I met Mick Jenkins through my older brother’s iPod, his flows coasting over my head in a way I didn’t understand but knew I liked. Not wanting to admit I had been put on, I would sneak glances at the screen and later search the song titles in private, looping them until I could recite the lyrics in full. I hear his latest album, The Circus, with the same ears. Mick Jenkins’s wordplay is as effortless and bold on the EP as The Water[s] six years earlier, but stands taller (even for the 6’5” MC) on the heels of Pieces of a Man, his critically acclaimed sophomore album. “Same Ol,” the Hit-Boy–produced opener, seems to acknowledge this, with a hard-edged look at Jenkins’s current state closing with the chorus “Game don’t switch/ shit don’t stop.”  

On “Carefree,” the project’s single, Jenkins paints a picture of a late-night kickback at the beach, wrinkled at the edges by people acting out and the cops pulling up. The Chicago rapper floats over Detroit icon Black Milk’s production, singing the chorus in an airy voice that complements the smooth instrumental, then cutting through it with a driving flow in each of his verses. This chemistry is nothing new—consistency and cohesiveness are signature to Jenkins’s style, allowing for the layered narratives often found in his tracks. His stories draw me in because they have their own logic; scenes flow into each other without becoming too hectic or inflated, exempting him from my habit of restarting songs halfway through to catch a flow switch or an out-of-pocket punchline. Not because he’s incapable of such gestures, but because even the gems of his discography (“Remember when you getting all this green that there’s gotta be sand traps”) are rarely independent of some extended metaphor or deeper conclusion. 

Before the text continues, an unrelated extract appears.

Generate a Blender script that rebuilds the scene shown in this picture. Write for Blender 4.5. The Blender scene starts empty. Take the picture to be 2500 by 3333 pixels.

However, replay value is still high on the EP. The majority of the seven tracks clock in at less than two and a half minutes, so Jenkins stretches the album’s length using the chorus on “Flaunt” and “The Fit,” or takes extra time to ruminate on “Different Scales.” The instrumentals hang on just long enough after the last word is uttered for the dust to settle, but the looser production and absence of guest vocalists mean that the tracks don’t feature the extended, echoing outros found on previous projects. I think this change in style reveals the purpose of the release. Jenkins’s performance on the EP seems both a reflection upon past accomplishments and a foundation for whatever may define his next drop. More than something to hold fans over, The Circus is a performance that promises another to follow, the outward aftermath of lengthy introspection. Given the almost 15 months separating it from Jenkins’s prior release, there will likely be several opportunities to revisit the project and wonder which of its many concepts will be highlighted on the rapper’s third album.  

The song I will return to during that wait is “The Light.” EarthGang’s Johnny Venus opens by talking to a gnat, falling into a spoken word, André 3000–type flow and finally into the chorus, the bright sound playing against the sense of loss in the lyrics: “Lately I been sober, chasin’ new highs./ Cut the cord to my bungee.” Jenkins then takes the cliché “more Malcolm than Martin” and flips it, with the line “more Baldwin than both.” The spaciousness of the drums and melody pushes each lyric to the forefront, eliminating any barriers presented by the verse’s winding train of thought, embodying the same aimless journey that brought me to his music. 

For diehard fans, The Circus is continued proof of Mick Jenkins’s reliability, but—almost more importantly—I hope it can be a point of entry for those unfamiliar with his music. The project’s title implies fairgrounds, a space normally empty, but for the off chance of discovering something fascinating and new.